Report the count of lines below that include "follow", without any other text.

+ + +

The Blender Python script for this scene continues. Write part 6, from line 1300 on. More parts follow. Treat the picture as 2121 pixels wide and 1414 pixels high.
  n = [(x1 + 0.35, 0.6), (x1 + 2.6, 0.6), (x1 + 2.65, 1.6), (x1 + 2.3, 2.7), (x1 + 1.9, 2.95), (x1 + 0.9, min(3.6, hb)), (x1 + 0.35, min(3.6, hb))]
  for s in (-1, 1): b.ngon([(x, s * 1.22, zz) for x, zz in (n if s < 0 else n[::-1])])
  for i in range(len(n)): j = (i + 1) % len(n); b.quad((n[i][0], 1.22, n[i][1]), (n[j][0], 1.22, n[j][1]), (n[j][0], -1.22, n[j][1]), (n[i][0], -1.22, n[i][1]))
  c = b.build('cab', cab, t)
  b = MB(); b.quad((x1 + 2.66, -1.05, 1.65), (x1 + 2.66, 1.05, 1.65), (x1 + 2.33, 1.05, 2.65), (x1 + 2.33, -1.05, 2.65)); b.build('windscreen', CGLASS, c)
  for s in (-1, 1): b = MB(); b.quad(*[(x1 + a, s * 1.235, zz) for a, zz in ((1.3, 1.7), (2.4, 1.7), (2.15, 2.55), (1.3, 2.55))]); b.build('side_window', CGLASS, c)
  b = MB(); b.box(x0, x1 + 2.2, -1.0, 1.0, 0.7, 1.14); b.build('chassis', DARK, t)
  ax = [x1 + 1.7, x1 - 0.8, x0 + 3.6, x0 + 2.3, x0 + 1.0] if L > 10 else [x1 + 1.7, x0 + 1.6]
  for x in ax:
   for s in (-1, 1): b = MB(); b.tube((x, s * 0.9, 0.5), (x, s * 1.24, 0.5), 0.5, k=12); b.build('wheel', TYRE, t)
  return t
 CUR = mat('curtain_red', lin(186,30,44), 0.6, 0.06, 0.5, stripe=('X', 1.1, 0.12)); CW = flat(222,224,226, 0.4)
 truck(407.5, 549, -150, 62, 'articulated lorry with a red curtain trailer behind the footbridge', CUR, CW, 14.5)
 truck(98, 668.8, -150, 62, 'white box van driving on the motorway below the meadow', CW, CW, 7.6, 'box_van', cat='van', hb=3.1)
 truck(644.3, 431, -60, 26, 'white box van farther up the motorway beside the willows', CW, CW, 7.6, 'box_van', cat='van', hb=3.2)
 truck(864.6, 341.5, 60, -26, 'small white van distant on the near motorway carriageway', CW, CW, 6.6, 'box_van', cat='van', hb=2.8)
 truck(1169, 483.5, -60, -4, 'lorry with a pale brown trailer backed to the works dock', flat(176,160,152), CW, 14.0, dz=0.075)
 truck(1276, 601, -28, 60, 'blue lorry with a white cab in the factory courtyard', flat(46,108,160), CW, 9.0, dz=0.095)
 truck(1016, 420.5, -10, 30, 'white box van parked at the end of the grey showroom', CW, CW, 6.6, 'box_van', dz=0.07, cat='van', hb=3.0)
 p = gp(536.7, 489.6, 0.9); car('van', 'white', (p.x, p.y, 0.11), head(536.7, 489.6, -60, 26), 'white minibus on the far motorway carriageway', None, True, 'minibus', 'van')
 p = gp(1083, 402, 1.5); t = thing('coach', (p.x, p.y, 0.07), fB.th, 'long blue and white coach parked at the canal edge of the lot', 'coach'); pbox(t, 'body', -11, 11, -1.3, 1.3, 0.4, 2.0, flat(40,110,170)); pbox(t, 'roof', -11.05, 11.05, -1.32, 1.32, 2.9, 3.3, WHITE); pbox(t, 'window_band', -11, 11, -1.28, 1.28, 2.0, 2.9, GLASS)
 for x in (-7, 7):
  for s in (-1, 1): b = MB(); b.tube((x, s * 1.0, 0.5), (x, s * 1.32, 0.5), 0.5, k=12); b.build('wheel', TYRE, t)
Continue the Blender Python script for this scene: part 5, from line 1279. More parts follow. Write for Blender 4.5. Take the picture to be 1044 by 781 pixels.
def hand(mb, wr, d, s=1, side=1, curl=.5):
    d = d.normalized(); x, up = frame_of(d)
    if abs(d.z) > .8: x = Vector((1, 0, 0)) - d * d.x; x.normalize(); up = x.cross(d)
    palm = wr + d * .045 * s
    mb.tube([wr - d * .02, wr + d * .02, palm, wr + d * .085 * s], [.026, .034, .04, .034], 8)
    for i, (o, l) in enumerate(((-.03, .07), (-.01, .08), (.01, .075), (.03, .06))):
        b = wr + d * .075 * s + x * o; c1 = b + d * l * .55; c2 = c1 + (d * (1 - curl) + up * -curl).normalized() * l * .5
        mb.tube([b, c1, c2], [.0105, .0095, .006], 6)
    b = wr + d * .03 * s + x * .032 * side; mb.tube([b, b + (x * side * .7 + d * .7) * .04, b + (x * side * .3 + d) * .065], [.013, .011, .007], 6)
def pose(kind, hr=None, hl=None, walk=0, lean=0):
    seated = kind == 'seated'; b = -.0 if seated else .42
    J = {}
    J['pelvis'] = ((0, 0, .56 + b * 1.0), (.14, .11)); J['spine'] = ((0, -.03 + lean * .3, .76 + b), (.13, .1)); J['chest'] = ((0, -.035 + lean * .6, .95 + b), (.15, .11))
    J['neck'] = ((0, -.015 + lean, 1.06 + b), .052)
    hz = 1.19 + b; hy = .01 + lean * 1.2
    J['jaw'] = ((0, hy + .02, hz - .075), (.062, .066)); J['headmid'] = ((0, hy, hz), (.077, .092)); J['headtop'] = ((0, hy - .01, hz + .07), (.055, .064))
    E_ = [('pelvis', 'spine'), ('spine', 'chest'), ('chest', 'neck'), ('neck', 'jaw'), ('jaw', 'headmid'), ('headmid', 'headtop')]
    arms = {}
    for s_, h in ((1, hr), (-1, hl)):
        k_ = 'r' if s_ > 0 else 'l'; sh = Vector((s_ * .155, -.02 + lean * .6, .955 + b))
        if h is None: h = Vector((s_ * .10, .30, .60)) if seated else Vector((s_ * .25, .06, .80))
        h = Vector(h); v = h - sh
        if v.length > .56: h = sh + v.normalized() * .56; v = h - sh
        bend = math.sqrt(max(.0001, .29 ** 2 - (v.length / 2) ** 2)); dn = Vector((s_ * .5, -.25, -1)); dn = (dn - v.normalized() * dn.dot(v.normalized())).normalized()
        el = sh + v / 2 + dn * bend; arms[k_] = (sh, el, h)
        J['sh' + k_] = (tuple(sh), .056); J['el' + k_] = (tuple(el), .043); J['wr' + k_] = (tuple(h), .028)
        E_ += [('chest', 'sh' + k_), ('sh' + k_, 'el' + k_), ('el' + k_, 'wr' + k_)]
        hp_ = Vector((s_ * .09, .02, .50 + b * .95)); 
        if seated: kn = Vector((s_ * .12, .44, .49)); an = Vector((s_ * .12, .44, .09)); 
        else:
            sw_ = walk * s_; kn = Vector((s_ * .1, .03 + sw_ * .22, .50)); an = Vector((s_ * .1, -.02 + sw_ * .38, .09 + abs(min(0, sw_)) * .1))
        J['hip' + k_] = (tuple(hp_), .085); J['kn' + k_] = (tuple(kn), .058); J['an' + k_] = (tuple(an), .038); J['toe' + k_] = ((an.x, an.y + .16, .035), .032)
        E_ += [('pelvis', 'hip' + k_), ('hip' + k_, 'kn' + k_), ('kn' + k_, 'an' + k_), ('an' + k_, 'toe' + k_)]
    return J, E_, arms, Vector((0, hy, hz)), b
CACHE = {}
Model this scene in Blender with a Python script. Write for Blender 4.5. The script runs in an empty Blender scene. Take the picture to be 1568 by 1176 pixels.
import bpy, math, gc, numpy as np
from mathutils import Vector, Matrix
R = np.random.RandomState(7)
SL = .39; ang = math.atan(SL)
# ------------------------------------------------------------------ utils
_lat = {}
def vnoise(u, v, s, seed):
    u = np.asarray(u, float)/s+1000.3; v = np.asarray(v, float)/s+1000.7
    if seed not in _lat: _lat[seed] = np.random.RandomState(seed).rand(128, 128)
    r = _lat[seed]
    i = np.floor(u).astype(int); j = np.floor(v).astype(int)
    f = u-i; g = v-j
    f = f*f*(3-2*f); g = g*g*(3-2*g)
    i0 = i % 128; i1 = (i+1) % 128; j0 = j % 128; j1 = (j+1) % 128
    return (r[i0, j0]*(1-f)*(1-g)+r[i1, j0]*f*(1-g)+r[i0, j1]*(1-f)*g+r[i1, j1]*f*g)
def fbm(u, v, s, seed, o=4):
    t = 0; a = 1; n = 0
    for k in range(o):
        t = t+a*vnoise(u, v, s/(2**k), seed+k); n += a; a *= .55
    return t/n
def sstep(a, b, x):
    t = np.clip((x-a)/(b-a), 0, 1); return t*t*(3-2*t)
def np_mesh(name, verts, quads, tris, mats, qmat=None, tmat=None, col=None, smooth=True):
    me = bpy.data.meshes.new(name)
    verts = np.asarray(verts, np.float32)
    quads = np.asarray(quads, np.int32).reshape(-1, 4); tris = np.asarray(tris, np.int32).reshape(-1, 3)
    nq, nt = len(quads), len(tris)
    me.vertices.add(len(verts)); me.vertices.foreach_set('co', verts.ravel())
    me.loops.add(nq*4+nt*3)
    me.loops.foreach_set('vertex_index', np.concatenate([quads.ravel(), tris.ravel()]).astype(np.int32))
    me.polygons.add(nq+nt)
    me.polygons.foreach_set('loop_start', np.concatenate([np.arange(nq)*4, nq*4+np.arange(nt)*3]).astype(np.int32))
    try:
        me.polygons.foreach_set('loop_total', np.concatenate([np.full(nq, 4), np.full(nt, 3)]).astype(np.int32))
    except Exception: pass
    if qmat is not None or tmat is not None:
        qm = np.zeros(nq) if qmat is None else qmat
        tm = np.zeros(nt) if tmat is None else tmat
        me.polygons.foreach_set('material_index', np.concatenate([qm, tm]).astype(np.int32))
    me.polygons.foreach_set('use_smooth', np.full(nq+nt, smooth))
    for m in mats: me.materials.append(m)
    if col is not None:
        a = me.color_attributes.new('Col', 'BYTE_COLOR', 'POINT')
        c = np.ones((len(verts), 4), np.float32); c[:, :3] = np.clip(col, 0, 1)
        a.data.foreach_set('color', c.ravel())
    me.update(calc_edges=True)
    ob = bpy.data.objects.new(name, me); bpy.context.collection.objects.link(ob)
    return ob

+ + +

■ FULL OUTPUT
2